CIMA takes aim at corporate governance standards

| 10/09/2015 | 0 Comments

CNS Business(CNS Business): The Cayman Islands Monetary Authority (CIMA) is seeking to raise standards of corporate governance across the financial sector, building on its previous directives for the investment fund sector and bringing Cayman into line with international best practice. The regulator kicked off a private sector consultation exercise last month to gather industry feedback on its proposed minimum standards for corporate governance.

It has issued a draft “Statement of Guidance”, which spells out things like the standards that corporate directors are expected to uphold and how boards of directors should operate. The guidance, if adopted, would apply to all of CIMA’s regulated entities, from banks, insurance managers and fund administrators, to credit unions and development banks.

CIMA previously issued specific guidance on corporate governance for the investment fund sector in January 2014, in the wake of the Weavering scandal, which updated the existing guidance in Cayman from 2003. Weavering was a Cayman Islands domiciled fund that collapsed due to fraud, landing founder Magnus Peterson in jail for 13-years in the UK and bringing the topic of corporate governance into the headlines.

CIMA said that the Statement of Guidance “refrains from being too prescriptive on corporate governance culture, while capturing the fundamentals of the relationship between the licensee and its stakeholders”.

The key principals of the proposed guidance include: expanding on the board’s duties and responsibilities, increasing the competence of directors and elaborating on their duties and their responsibility to act in the best interests of the company. In addition to guidance on managing conflicts of interest, there are also operational recommendations on appropriate record keeping from a corporate governance perspective, including meeting agendas and minutes.

CIMA has sent its proposals to all the main industry associations for feedback, including the Bankers Association, the Cayman Islands Directors Association, the Law Society, the Company Managers Association and the Compliance Association.  The guidance notes are expected to be welcomed by most participants in the financial services sector.

“I am very encouraged to see that CIMA intends to apply the same corporate governance framework through the proposed Statement of Guidance to regulated entities that is currently in place for regulated funds,” commented Scott Lennon of 19 Degrees North Fund, an independent director and corporate governance expert with over 20 years in the business. “The implementation of the Statement of Guidance on Corporate Governance to regulated funds was very well received by investors and investment managers alike,” Lennon said. “The proposed Statement of Guidance on Corporate Governance for regulated entities, if adopted, will serve to further Cayman’s standing as the number one jurisdiction for offshore finance and investment funds.”

Much of the guidance applies to the governing body of the regulated entity, which is the board of directors of a company or the general partner of a partnership. Featuring among the points to be addressed by the governing body, are the implementation of a corporate governance framework, addressing strategic objectives and how these will be achieved and ensuring policies are in place to address all significant risks faced by the entity.

Performance related to corporate governance benchmarks should be regularly assessed with deficiencies corrected, while conflicts of interest must be disclosed. CIMA also states that delegation of duties to senior management, sub-committees or to any other entity, while allowed, does not absolve the Governing Body from overall responsibility for the delegated functions.

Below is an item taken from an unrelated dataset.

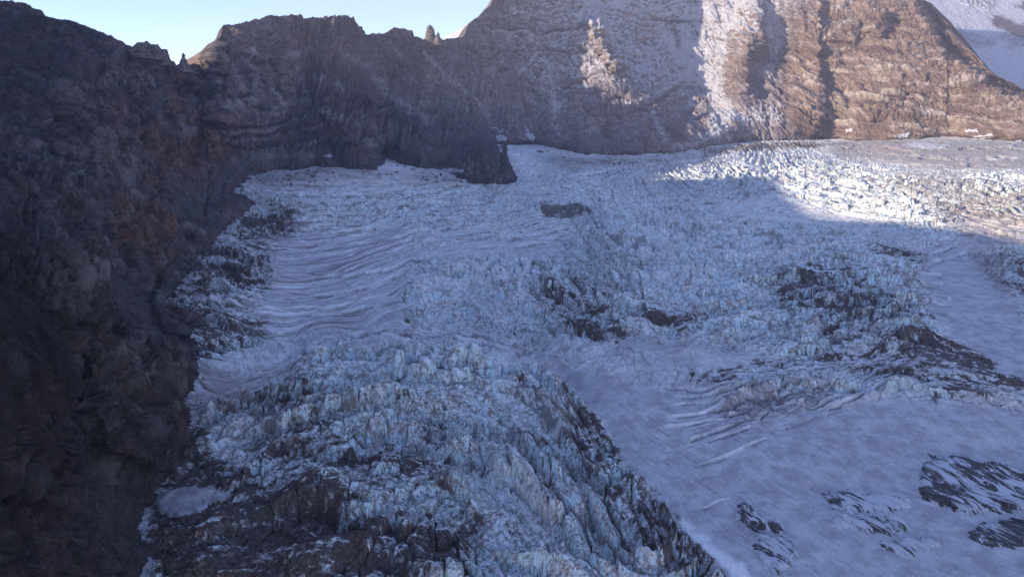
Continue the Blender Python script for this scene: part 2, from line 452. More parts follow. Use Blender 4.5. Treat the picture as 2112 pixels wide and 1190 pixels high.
    g1 = n.noise(n.pos((1, 1.5, 0.5)), 1 / 3.2, 8, 0.75, 0.3)
    grit = n.math('MULTIPLY', n.ramp(g1, 0.50, 0.60), n.ramp(n.math('ADD', deb, n.math('MULTIPLY', n.math('SUBTRACT', big, 0.5), 1.0)), 0.0, 0.38, 0.08, 0.95))
    f = n.math('MAXIMUM', f, cr3)
    f = n.math('MAXIMUM', f, n.math('MULTIPLY', grit, n.ramp(rough, 0.05, 0.4)))
    f = n.math('MULTIPLY', f, n.math('SUBTRACT', 1.0, n.math('MULTIPLY', n.attr('white'), 0.7)))
    col = n.mix(f, col, dirt)
    h = n.math('ADD', n.math('MULTIPLY', fine, 0.5), n.math('ADD', mid, n.math('MULTIPLY', streak, 0.4)))
    h = n.math('ADD', h, n.math('MULTIPLY', n.ramp(crack, 0.0, 0.15), 0.5))
    bs = n.math('MULTIPLY', n.ramp(rough, 0, 0.6, 0.25, 1.0), h)
    nr = n.bump(n.math('ADD', bs, n.math('MULTIPLY', rn, 0.25)), 2.2, 0.75)
    return n.done(col, 0.75, nr, 0.3)

def rock_material():
    n = NT('cliff_rock')
    red, snow, pale, scree, dark, strata = [n.attr(k) for k in ('red', 'snow', 'pale', 'scree', 'dark', 'strata')]
    p = n.geo.outputs['Position']
    nz = n.nz()
    big = n.noise(p, 1 / 160, 6, 0.6, 0.5)
    mid = n.noise(n.pos((1, 1, 0.6)), 1 / 35, 8, 0.65, 0.5)
    fine = n.noise(p, 1 / 6, 8, 0.7)
    sx_ = n.t.nodes.new('ShaderNodeSeparateXYZ'); n.link(p, sx_.inputs[0])
    cx_ = n.t.nodes.new('ShaderNodeCombineXYZ'); n.link(n.attr('along'), cx_.inputs[0]); n.link(n.math('MULTIPLY', sx_.outputs[2], 0.16), cx_.inputs[1])
    run = n.noise(cx_.outputs[0], 1 / 12, 9, 0.72, 0.15)
    run2 = n.noise(cx_.outputs[0], 1 / 60, 8, 0.66, 0.2)
    grey = n.attr('grey')
    w2 = n.t.nodes.new('ShaderNodeTexNoise'); n.link(cx_.outputs[0], w2.inputs['Vector']); w2.inputs['Scale'].default_value = 1 / 8; w2.inputs['Detail'].default_value = 5
    wv2 = n.vadd(cx_.outputs[0], w2.outputs['Color'], 2.5)
    j1 = n.vor(wv2, 1 / 14); j2 = n.vor(wv2, 1 / 5.5); j3 = n.vor(wv2, 1 / 1.9)
    grain = n.noise(n.pos((1, 1, 0.55)), 1 / 12, 11, 0.74)
    grain2 = n.noise(n.pos((1, 1, 0.7)), 1 / 45, 11, 0.74)
    joint = n.math('MAXIMUM', n.math('MULTIPLY', n.ramp(j1, 0.05, 0.01), n.ramp(mid, 0.42, 0.52)), n.math('MAXIMUM', n.math('MULTIPLY', n.ramp(j2, 0.07, 0.01), n.ramp(mid, 0.58, 0.5)), n.math('MULTIPLY', n.ramp(j3, 0.08, 0.01), n.ramp(big, 0.42, 0.52, 0, .8))))
    a = n.mix(n.ramp(mid, 0.38, 0.62), (0.062, 0.064, 0.078), (0.165, 0.128, 0.138))
    a = n.mix(n.ramp(big, 0.45, 0.6), a, (0.145, 0.092, 0.095))
    lay = n.noise(n.pos((0.55, 0.55, 2.0)), 1 / 70, 11, 0.72, 0.25)
    lay2 = n.noise(n.pos((0.6, 0.6, 1.6), (0.15, -0.1, 0)), 1 / 28, 11, 0.74, 0.2)
    a = n.mix(n.ramp(lay, 0.50, 0.56, 0, 0.75), a, (0.25, 0.165, 0.165))
    a = n.mix(n.ramp(lay, 0.47, 0.42, 0, 0.75), a, (0.095, 0.11, 0.125))
    a = n.mix(n.ramp(lay2, 0.53, 0.58, 0, 0.6), a, (0.28, 0.225, 0.205))
    a = n.mix(n.ramp(lay2, 0.45, 0.40, 0, 0.65), a, (0.065, 0.055, 0.06))
    a = n.mix(n.math('MULTIPLY', n.ramp(n.math('ADD', red, n.math('MULTIPLY', n.math('SUBTRACT', mid, 0.5), 1.5)), 0.3, 0.7), 0.85), a, (0.27, 0.115, 0.075))
    a = n.mix(n.math('MULTIPLY', n.ramp(run, 0.53, 0.62), 0.3), a, (0.27, 0.25, 0.24))
    a = n.mix(n.math('MULTIPLY', n.ramp(run, 0.47, 0.38), 0.35), a, (0.035, 0.035, 0.04))
    a = n.mix(n.math('MULTIPLY', n.ramp(run2, 0.55, 0.64), 0.35), a, (0.215, 0.20, 0.215))
    a = n.mix(n.math('MULTIPLY', n.ramp(run2, 0.45, 0.34), 0.3), a, (0.06, 0.052, 0.056))
    a = n.mix(n.math('MULTIPLY', grey, 0.7), a, n.mix(n.ramp(mid, 0.35, 0.65), (0.29, 0.245, 0.26), (0.56, 0.50, 0.52)))
    a = n.mix(n.ramp(grain, 0.53, 0.60, 0, 0.6), a, (0.34, 0.29, 0.275))
    a = n.mix(n.ramp(grain, 0.46, 0.40, 0, 0.65), a, (0.03, 0.028, 0.034))
    a = n.mix(n.ramp(grain2, 0.45, 0.38, 0, 0.35), a, (0.05, 0.05, 0.065))
    sc = n.mix(n.ramp(fine, 0.35, 0.65), (0.10, 0.092, 0.10), (0.21, 0.195, 0.20))
    a = n.mix(n.math('MULTIPLY', scree, 0.85), a, sc)
    # pale lava-flow tops
    pl = n.ramp(n.math('ADD', strata, n.math('MULTIPLY', n.math('SUBTRACT', fine, 0.5), 1.0)), 0.32, 0.6)
    a = n.mix(n.math('MULTIPLY', pale, 1.0), a, n.mix(n.ramp(mid, 0.35, 0.65), (0.20, 0.13, 0.10), (0.36, 0.27, 0.21)))
    a = n.mix(n.math('MULTIPLY', pl, n.math('MAXIMUM', n.ramp(pale, 0, 0.7, 0.06, 0.8), n.math('MULTIPLY', grey, 0.7))), a, (0.46, 0.40, 0.36))
    a = n.mix(n.math('MULTIPLY', n.ramp(strata, -0.15, -0.6), 0.6), a, (0.10, 0.05, 0.04))
    a = n.mix(n.math('MULTIPLY', joint, 0.75), a, n.mix(0.85, a, (0.02, 0.02, 0.022)))
    a = n.mix(n.math('MULTIPLY', n.ramp(n.noise(p, 1 / 3, 4, 0.8), 0.60, 0.70), 0.6), a, (0.30, 0.27, 0.26))
    a = n.mix(n.math('MULTIPLY', n.attr('tdark'), n.ramp(grain, 0.40, 0.52, 0.35, 0.95)), a, (0.055, 0.036, 0.036))
    a = n.mix(n.math('MULTIPLY', n.attr('tpale'), n.ramp(grain, 0.42, 0.54, 0.15, 0.95)), a, n.mix(pale, n.mix(grey, (0.30, 0.275, 0.28), (0.62, 0.61, 0.63)), (0.55, 0.48, 0.42)))
    sn = n.noise(n.pos((1, 1, 0.4)), 1 / 30, 8, 0.6, 0.8)
    sf = n.ramp(n.math('ADD', n.math('ADD', snow, n.math('MULTIPLY', n.math('SUBTRACT', sn, 0.5), 1.7)), n.math('MULTIPLY', n.math('SUBTRACT', nz, 0.45), 0.9)), 0.45, 0.8)
    a = n.mix(n.math('MULTIPLY', n.math('MULTIPLY', sf, n.math('SUBTRACT', 1.0, n.attr('tdark'))), 0.8), a, (0.60, 0.61, 0.64))
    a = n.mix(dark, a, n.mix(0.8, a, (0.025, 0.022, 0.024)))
    h = n.math('ADD', n.math('MULTIPLY', run, 1.0), n.math('ADD', n.math('MULTIPLY', mid, 1.2), n.math('MULTIPLY', grain, 1.6)))
    nr = n.bump(h, 8.0, 1.0)
    return n.done(a, 0.95, nr, 0.15)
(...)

Among the guidelines for individual directors, CIMA said the director should maintain a thorough knowledge and understanding of the regulated entity’s business, which should be regularly updated to take into account changes in the industry and the regulatory landscape. Directors are also responsible for making enquiries where issues are raised and should be satisfied that appropriate and timely actions are being taken to address any concerns that they have raised.

With regard to board meetings, CIMA indicates that regular meetings should be held, frequently enough to ensure that the governing body can carry out its role effectively. Other points include keeping accurate records, that detail all material decisions taken and considerations made, as well as the attendance of directors and details of any information requested from service providers.